**Directions**
Your copy should hold exactly the lines from the one containing "Recreate this scene" to the one containing "return Vector((d.x * t, Y, CZ + d.z * t))", inclusive, with no pictures.

**Task inputs**
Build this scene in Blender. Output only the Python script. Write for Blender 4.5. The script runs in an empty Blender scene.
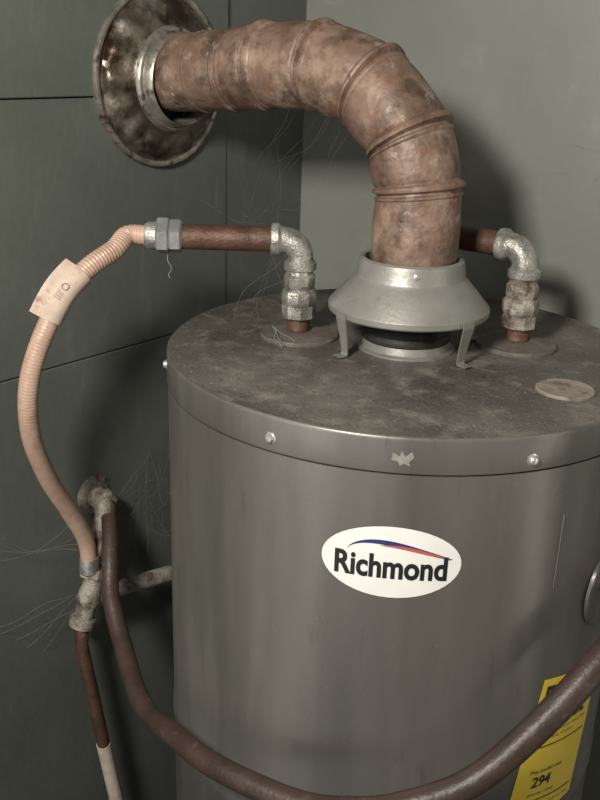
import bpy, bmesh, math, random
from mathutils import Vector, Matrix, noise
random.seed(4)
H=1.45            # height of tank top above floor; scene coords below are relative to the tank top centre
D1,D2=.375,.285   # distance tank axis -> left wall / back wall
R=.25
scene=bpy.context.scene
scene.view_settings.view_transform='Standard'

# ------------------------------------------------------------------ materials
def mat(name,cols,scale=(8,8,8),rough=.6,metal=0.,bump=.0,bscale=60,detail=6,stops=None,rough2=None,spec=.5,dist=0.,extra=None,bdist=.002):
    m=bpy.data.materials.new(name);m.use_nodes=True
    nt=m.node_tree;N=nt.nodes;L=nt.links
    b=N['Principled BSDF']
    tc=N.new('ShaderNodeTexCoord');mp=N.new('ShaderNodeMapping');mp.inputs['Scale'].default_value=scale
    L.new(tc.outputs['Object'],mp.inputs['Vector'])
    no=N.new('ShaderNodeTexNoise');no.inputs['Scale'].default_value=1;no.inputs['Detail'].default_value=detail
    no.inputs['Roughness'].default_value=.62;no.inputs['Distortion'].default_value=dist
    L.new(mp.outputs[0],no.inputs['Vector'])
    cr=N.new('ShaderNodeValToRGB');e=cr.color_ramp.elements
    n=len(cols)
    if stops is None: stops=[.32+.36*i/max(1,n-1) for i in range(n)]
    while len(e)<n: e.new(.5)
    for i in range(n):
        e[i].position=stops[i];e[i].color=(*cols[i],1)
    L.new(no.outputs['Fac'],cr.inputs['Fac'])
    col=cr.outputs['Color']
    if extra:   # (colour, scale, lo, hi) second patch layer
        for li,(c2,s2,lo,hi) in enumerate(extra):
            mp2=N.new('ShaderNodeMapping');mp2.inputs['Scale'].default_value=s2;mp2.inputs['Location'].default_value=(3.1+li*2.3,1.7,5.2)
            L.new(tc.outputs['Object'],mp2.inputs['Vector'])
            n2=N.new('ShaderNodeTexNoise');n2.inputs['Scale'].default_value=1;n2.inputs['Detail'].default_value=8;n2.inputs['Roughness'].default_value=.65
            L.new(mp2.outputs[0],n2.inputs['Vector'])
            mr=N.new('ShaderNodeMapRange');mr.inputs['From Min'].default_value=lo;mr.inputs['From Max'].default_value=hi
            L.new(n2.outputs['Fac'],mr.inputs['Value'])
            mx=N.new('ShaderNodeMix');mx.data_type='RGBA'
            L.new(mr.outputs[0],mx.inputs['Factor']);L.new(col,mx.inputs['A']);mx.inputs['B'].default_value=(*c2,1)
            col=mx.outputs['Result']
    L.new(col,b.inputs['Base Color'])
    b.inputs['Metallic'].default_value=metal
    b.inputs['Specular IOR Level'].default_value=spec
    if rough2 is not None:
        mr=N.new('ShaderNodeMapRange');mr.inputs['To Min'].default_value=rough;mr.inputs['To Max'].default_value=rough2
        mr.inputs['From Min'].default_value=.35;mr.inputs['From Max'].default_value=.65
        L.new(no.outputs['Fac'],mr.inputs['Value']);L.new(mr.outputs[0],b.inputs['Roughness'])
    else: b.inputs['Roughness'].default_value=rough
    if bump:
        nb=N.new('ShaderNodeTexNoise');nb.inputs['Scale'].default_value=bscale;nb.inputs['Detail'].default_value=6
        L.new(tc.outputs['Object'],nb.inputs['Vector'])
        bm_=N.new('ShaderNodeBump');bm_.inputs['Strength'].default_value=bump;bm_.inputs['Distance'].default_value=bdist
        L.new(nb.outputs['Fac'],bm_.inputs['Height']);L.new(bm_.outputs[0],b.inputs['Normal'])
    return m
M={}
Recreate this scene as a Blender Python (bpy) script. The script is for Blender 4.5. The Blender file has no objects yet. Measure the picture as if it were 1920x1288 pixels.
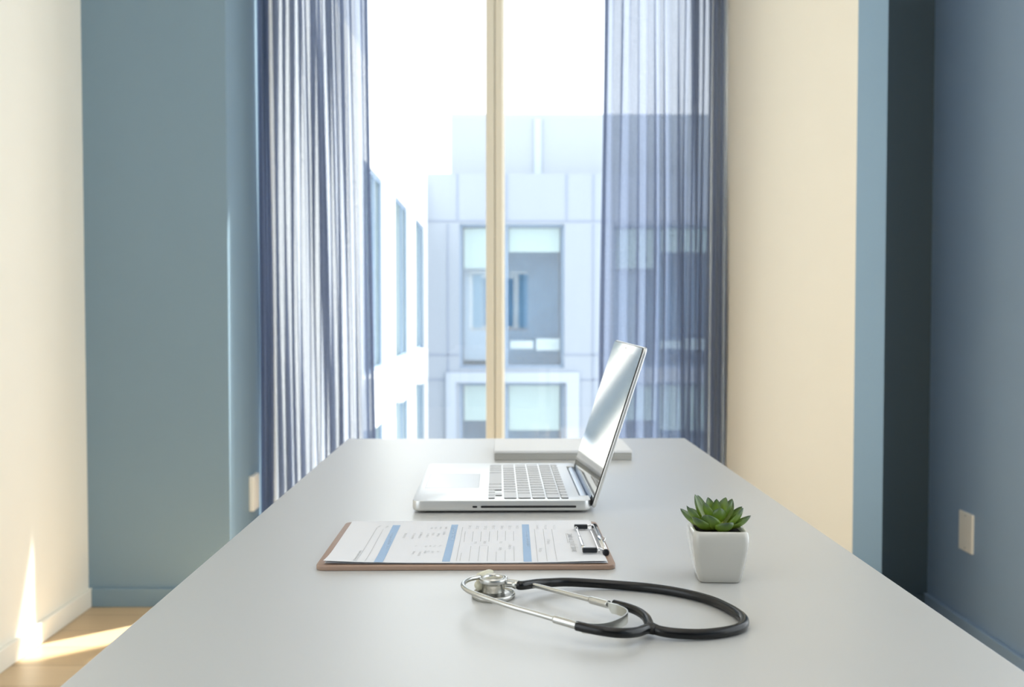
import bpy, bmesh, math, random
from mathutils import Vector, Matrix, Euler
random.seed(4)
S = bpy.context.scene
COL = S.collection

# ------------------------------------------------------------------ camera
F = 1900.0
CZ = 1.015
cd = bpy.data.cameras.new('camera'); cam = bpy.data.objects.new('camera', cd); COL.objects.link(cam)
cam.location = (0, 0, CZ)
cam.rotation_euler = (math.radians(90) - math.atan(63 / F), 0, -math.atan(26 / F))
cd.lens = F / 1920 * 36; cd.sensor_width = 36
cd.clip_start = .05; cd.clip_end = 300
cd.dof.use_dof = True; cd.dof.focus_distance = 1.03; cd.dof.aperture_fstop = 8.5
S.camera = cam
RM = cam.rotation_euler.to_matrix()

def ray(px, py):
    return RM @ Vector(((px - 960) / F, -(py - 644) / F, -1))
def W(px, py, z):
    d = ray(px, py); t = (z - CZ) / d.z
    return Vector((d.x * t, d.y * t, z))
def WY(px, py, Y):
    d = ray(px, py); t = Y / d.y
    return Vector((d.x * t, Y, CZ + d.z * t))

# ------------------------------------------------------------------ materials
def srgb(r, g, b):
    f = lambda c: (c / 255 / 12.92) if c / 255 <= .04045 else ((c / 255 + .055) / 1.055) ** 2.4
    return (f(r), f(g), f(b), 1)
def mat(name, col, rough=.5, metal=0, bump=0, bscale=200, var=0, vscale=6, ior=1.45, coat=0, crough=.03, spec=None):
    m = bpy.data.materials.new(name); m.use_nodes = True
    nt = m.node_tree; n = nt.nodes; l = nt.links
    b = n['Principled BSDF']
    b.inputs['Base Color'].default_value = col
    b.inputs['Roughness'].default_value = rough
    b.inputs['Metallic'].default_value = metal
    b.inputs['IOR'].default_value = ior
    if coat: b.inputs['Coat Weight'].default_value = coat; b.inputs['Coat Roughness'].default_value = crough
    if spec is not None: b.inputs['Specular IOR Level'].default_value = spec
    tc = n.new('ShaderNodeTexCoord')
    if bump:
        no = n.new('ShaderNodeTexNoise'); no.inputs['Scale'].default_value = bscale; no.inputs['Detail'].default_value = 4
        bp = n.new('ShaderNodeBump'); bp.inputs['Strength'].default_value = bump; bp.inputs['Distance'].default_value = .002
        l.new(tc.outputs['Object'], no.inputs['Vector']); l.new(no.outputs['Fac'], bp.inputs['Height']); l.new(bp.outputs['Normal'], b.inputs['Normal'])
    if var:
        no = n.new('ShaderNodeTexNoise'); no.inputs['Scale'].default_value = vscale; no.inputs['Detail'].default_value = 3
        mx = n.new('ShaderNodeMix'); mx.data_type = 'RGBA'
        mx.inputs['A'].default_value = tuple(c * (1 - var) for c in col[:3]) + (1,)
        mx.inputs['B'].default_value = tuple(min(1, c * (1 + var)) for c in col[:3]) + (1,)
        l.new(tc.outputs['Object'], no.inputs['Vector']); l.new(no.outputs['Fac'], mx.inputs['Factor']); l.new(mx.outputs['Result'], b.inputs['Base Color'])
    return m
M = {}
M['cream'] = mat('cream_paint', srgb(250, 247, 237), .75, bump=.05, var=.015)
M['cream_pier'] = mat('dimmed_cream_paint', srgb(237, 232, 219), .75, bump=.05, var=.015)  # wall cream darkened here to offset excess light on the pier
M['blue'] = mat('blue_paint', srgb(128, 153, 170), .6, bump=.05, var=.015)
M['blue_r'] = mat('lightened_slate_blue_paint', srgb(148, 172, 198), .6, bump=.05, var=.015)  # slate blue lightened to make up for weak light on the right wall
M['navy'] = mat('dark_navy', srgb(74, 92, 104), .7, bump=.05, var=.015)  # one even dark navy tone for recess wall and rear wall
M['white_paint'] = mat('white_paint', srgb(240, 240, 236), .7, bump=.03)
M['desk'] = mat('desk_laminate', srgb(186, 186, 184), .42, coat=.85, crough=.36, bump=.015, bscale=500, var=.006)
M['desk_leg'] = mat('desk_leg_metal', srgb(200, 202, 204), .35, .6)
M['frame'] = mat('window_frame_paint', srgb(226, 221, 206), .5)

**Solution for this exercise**
Recreate this scene as a Blender Python (bpy) script. The script is for Blender 4.5. The Blender file has no objects yet. Measure the picture as if it were 1920x1288 pixels.
import bpy, bmesh, math, random
from mathutils import Vector, Matrix, Euler
random.seed(4)
S = bpy.context.scene
COL = S.collection

# ------------------------------------------------------------------ camera
F = 1900.0
CZ = 1.015
cd = bpy.data.cameras.new('camera'); cam = bpy.data.objects.new('camera', cd); COL.objects.link(cam)
cam.location = (0, 0, CZ)
cam.rotation_euler = (math.radians(90) - math.atan(63 / F), 0, -math.atan(26 / F))
cd.lens = F / 1920 * 36; cd.sensor_width = 36
cd.clip_start = .05; cd.clip_end = 300
cd.dof.use_dof = True; cd.dof.focus_distance = 1.03; cd.dof.aperture_fstop = 8.5
S.camera = cam
RM = cam.rotation_euler.to_matrix()

def ray(px, py):
    return RM @ Vector(((px - 960) / F, -(py - 644) / F, -1))
def W(px, py, z):
    d = ray(px, py); t = (z - CZ) / d.z
    return Vector((d.x * t, d.y * t, z))
def WY(px, py, Y):
    d = ray(px, py); t = Y / d.y
    return Vector((d.x * t, Y, CZ + d.z * t))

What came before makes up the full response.